Under the structure of the race, each owner of a slot is given the right to start one horse in the Pegasus, which is being advertised as having a purse of $16 million, the largest in the world. The slots are considered marketable until the time of entry. Any horse that starts in the race is guaranteed to receive $650,000 of the purse regardless of finish position.

Ritvo said that the connections of seven horses have already contacted the company about the availability of the three slots. In the run-up to the first running of the Pegasus in January of this year, owners of slots ended up striking deals highly favorable to the connections of the horses that eventually ran in the race, due to the enormous amount of leverage the connections had in the negotiations. For last year’s running, every horse that started was guaranteed $250,000 in purse earnings.

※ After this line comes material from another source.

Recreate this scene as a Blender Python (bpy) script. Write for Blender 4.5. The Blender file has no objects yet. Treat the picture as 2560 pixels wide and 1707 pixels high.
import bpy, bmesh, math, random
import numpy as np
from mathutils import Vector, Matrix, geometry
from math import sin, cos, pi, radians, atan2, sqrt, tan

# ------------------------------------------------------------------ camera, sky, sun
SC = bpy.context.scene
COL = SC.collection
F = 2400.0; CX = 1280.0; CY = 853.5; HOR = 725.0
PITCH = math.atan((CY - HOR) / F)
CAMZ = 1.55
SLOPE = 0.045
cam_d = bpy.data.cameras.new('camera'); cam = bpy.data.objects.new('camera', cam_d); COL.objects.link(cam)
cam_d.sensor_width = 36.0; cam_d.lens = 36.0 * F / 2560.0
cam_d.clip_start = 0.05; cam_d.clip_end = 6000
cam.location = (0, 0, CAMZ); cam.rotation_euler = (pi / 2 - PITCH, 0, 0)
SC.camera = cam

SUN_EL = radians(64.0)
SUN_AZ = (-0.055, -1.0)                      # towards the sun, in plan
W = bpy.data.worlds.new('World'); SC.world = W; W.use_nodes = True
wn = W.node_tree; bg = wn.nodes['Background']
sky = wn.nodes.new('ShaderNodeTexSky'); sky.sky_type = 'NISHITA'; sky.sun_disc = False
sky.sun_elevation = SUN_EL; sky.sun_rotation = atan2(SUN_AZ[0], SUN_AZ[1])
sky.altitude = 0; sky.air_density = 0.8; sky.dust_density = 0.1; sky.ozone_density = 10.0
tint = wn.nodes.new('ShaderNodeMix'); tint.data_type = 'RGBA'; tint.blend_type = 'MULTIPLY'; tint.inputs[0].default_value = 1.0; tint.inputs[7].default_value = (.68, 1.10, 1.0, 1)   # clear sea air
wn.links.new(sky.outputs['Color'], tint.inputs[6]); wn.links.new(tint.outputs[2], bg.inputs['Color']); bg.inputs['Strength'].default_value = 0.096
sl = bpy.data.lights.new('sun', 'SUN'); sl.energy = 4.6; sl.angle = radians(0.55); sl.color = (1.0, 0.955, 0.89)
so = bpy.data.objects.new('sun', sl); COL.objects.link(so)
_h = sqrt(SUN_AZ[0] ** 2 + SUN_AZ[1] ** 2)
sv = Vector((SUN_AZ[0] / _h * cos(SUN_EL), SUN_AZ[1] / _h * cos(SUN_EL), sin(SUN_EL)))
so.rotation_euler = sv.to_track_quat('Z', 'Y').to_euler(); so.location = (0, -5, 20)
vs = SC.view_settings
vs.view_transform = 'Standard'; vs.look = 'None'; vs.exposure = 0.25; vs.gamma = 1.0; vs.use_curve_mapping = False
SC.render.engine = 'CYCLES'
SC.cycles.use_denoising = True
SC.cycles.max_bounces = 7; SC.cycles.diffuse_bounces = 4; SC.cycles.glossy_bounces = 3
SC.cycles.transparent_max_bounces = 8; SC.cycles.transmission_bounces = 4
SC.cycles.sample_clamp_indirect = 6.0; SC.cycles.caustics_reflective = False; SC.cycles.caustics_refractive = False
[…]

Ritvo said that The Stronach Group will initially seek to sell the three slots outright for $1 million each “if the right horses popped up.” In the event that the three slots do not attract those kinds of offers, the committee will evaluate the horses seeking the slots up until entry time for the race with the intent on reaching deals for the starters, Ritvo said. Those deals will be confidential, Ritvo said.

The connections of the first three finishers in the Breeders’ Cup Classic were among those that purchased slots in the Pegasus, and the winner of that race, Gun Runner, the likely 2017 Horse of the Year, is expected to be a heavy favorite if he makes the race.